Statt eines prall gefüllten Futternapfs empfiehlt Heike Philipps den Käferkeller: Dabei handelt es sich um eine künstlich angelegte Grube (mindestens 40 Zentimeter tief), die mit unbehandeltem Totholz gefüllt wird. Sie imitiert den im Boden verbleibenden Wurzelstock eines abgestorbenen Baums und dient zahlreichen Insekten als Unterschlupf – und dem Igel als Buffet. Vor allem Käfer legen hier bevorzugt ihre Eier ab.
Wer die Gartenarbeit scheut, kann beruhigt sein: Im Grunde ist die naturnahe Gestaltung ein Prozess, der damit beginnt, dass wir weniger tun.
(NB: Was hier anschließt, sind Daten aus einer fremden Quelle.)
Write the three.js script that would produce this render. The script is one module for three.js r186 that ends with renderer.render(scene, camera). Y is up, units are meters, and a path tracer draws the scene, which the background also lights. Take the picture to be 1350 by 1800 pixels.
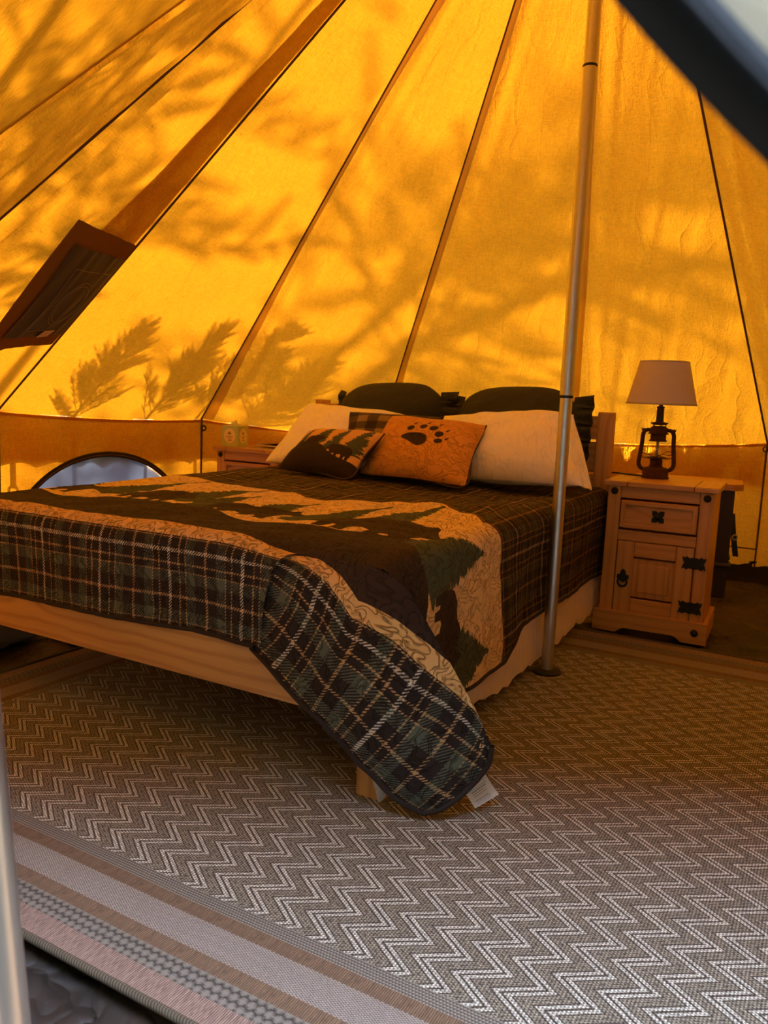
import * as THREE from 'three';
import { RoundedBoxGeometry } from 'three/addons/geometries/RoundedBoxGeometry.js';
import { mergeGeometries, mergeVertices } from 'three/addons/utils/BufferGeometryUtils.js';

// ───────────────────────── camera, sky, sun, exposure ─────────────────────────
const scene = new THREE.Scene();
const camera = new THREE.PerspectiveCamera(64.78, 1350 / 1800, 0.02, 200);
camera.position.set(0, 0.9794, 0);
camera.rotation.set(-0.1438, 0, 0.0405);
camera.focus = 2.1;
camera.userData.fStop = 7.5;
scene.add(camera);

const renderer = new THREE.WebGLRenderer({ antialias: true });
renderer.toneMapping = THREE.LinearToneMapping;
renderer.toneMappingExposure = 1.0;
renderer.shadowMap.enabled = true;

const SUN = new THREE.Vector3(-0.72, 0.616, -0.32).normalize();
const sun = new THREE.DirectionalLight(new THREE.Color().setRGB(1, 0.94, 0.84), 138);
sun.position.set(0.6, 0, -2.8).addScaledVector(SUN, 20);
sun.target.position.set(0.6, 0.8, -2.8);
sun.castShadow = true;
sun.shadow.radius = 1.3;
sun.shadow.mapSize.set(4096, 4096);
Object.assign(sun.shadow.camera, { left: -6, right: 6, top: 6, bottom: -6, near: 1, far: 50 });
scene.add(sun, sun.target);
{
  const w = 64, h = 32, d = new Float32Array(w * h * 4);
  for (let y = 0; y < h; y++) for (let x = 0; x < w; x++) {
    const el = Math.max(0, (y + 0.5) / h * 2 - 1), k = Math.pow(1 - el, 2.2), i = (y * w + x) * 4;
    d[i] = 0.62 + 0.25 * k; d[i + 1] = 0.78 + 0.19 * k; d[i + 2] = 1.08 + 0.04 * k; d[i + 3] = 1;
  }
  const t = new THREE.DataTexture(d, w, h, THREE.RGBAFormat, THREE.FloatType);
  t.mapping = THREE.EquirectangularReflectionMapping;
  t.magFilter = t.minFilter = THREE.LinearFilter; t.needsUpdate = true;
  scene.background = t;
  scene.backgroundIntensity = 31;
}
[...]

Eine Igelecke, in der es Unterschlupf und Nahrung gibt, richtet sich fast von selbst ein: In meinem Garten befindet sich der Komposthaufen am Grundstücksrand hinter zwei großen Büschen. Man sieht ihn nur, wenn man um die Sträucher herumgeht. Der Hund hat Zutrittsverbot. Jeglicher Grünschnitt aus dem Garten landet hier. Darüber ragt die ausladende Krone eines Haselnussbaums. Im Herbst rieselt dem Igel das Material für sein Nest einfach auf den Kopf. Futter findet er auch: Es wimmelt vor Regenwürmern, seiner Hauptnahrungsquelle im Herbst.
Tierliebe heißt eben auch, Wildtiere wild sein zu lassen. Damit ihnen das möglich ist, brauchen sie Natur – oder im Fall unserer Gärten die beste Nachahmung von Natur, die uns gelingt. Und Zurückhaltung. Die Wildtierkamera installiere ich als Nächstes vor einem neu angelegten Laubhaufen. Vielleicht befindet sich noch ein unerfahrener Jungigel auf Wohnungssuche. Und das Katzenfutter bleibt bis auf Weiteres der Katze vorbehalten – für den Hausfrieden ist das ohnehin sicherer.